Genel olarak Avrupa`da yükselen İslam fobisi, Hristiyan Avrupa`da Türklerin istenmediğine dair inançlar oluşturuyor. Bir yandan köktencilik, bir yandan ırkçılık, bir yandan İslam düşmanlığı ile karşı karşıya kalan Avrupalı Türklerin birinci kuşağı yurt ile özdeş durumda.
Avrupalı Türklerin sorunları sadece bütünleşme değil. Hala birçoğu dönecekmiş gibi çalışmakta, hala birçoğu kiracı. Birinci kuşak yaşlanmış ve yoksullaşmış. Yabancı dil ve eğitim sorunları, Avrupa`nın hem dini yaşayışına hem seküler yaşayışına uyumsuzluk devam ediyor. Birkaç kişi yerel siyasi kurumlara seçiliyor, hatta milletvekili olanlar bile var, ancak kütlesel olarak kültürel dışlanmışlık hakim.
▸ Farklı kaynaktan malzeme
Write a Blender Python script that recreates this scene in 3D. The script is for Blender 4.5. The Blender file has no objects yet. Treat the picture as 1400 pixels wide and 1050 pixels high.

Avrupalı Türkler arasında sayısız dernek ve STK var. Ülkücü federasyonlar, Milli Görüş teşkilatları, Kürt ve Alevi dernekleri, tarikatlar, Diyanet kurumları, cami ve cemaat birlikleri, vakıflar Avrupa demokrasisinden sonuna kadar faydalanıyorlar.
Kaynaklar
- Nermin Abadan-Unat, ``Bitmeyen Göç, Konuk İşçilikten Ulus Ötesi Yurttaşlığa``, İBÜY, İstanbul 2002.
- Ayhan Kaya-Ferhat Kentel, ``Euro Türkler: Türkiye ile Avrupa Birliği Arasında Köprü mü Engel mi``, İBÜY, İstanbul 2005.